Cantimori e Manacorda I rappresentanti perfetti dell'egemonia culturale

Un'ennesima conferma della forte egemonia ideologica esercitata dal partito comunista sulla cultura italiana, specialmente nei primi tre decenni del secondo dopoguerra, ci viene ora offerta dall'edizione del carteggio fra due storici comunisti di valore: Delio Cantimori-Gastone Manacorda, Amici per la storia. Lettere 1942-1966, a cura Albertina Vittoria (Carocci, 2013, pagg. 526, euro 49). Si tratta di un documento di grande interesse che mette in evidenza il peso e il senso di tale volontà di dominio, in questo caso sulla storiografia, ambito importante perché, come affermava George Orwell, «chi controlla il passato, controlla il presente e il futuro». La curatrice, Albertina Vittoria, ricostruisce con notevole competenza le complesse vicende dell'organizzazione culturale del Pci e dei suoi rapporti con il mondo degli intellettuali militanti, a cominciare naturalmente dagli stessi Cantimori e Manacorda; analizza, inoltre, gli strumenti culturali che essi e altri avevano a disposizione: le riviste Movimento operaio, Società e Studi storici, l'Istituto Gramsci, la commissione culturale del partito.
L'interesse maggiore del volume non consiste però nella trattazione di questi intrecci, ma nell'esame del rapporto complessivo fra la politica e la cultura. Leggendo il carteggio si ha ancora una volta la conferma della forma mentis dell'intellettuale comunista. Sulla scia dell'insegnamento di Gramsci, si intende svolgere la ricerca storica contemperando due esigenze di difficile conciliazione: la ricerca deve essere tanto più disinteressata quanto più impegnata; la propria attività di studioso deve svolgersi in maniera indipendente, pur aderendo a un partito. Una quadratura del cerchio, dato che la storiografia, per natura, non può che essere revisionista. Come si sa, i fatti sono sterminati e il compito degli storici consiste, per l'appunto, nel decidere quali sono importanti e quali no. Non esiste una storiografia oggettiva. Il fatto che Cantimori e Manacorda pensassero invece a questa possibilità (come documenta Albertina Vittoria), rende di fatto evidente la supponenza che caratterizzava il loro settarismo (come quello di altri), spiegabile in questi termini: il comunismo è la verità ultima dell'umanità, la sua effettiva realizzazione storica. Cioè i comunisti modellano e adeguano il loro comportamento sullo sviluppo della storia, nella convinzione che questa altro non sia che la realizzazione in atto della loro verità e, dunque, della verità tout court. Ciò non significa che questo «manicheismo» si traducesse sempre in un atteggiamento formalmente dogmatico perché quello che conta rilevare non è tanto il comportamento «esterno», ma l'animus che lo motiva. La tragica figura intellettuale di Cantimori ne è la prova.

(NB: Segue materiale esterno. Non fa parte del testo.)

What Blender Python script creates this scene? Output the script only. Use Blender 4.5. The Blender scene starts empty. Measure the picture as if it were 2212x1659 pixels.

Sempre ansioso di raggiungere una verità forte e definitiva, pervaso da un profondo sentire anti-borghese e anti-individualista, come è stato messo in rilievo, pur con prospettive diverse, da Eugenio Di Rienzo, Paolo Simoncelli e Roberto Pertici, il grande storico degli eretici italiani del Cinquecento è stato uno dei protagonisti culturali dell'attacco concentrico che nel '900, da destra e da sinistra, è stato sferrato contro la civiltà liberale: prima fascista (con aperte simpatie per il nazismo «movimentista», fino a teorizzare una sorta di nazional-bolscevismo), poi, come molti altri, seguace del comunismo. Un grande storico, sempre però dalla parte sbagliata.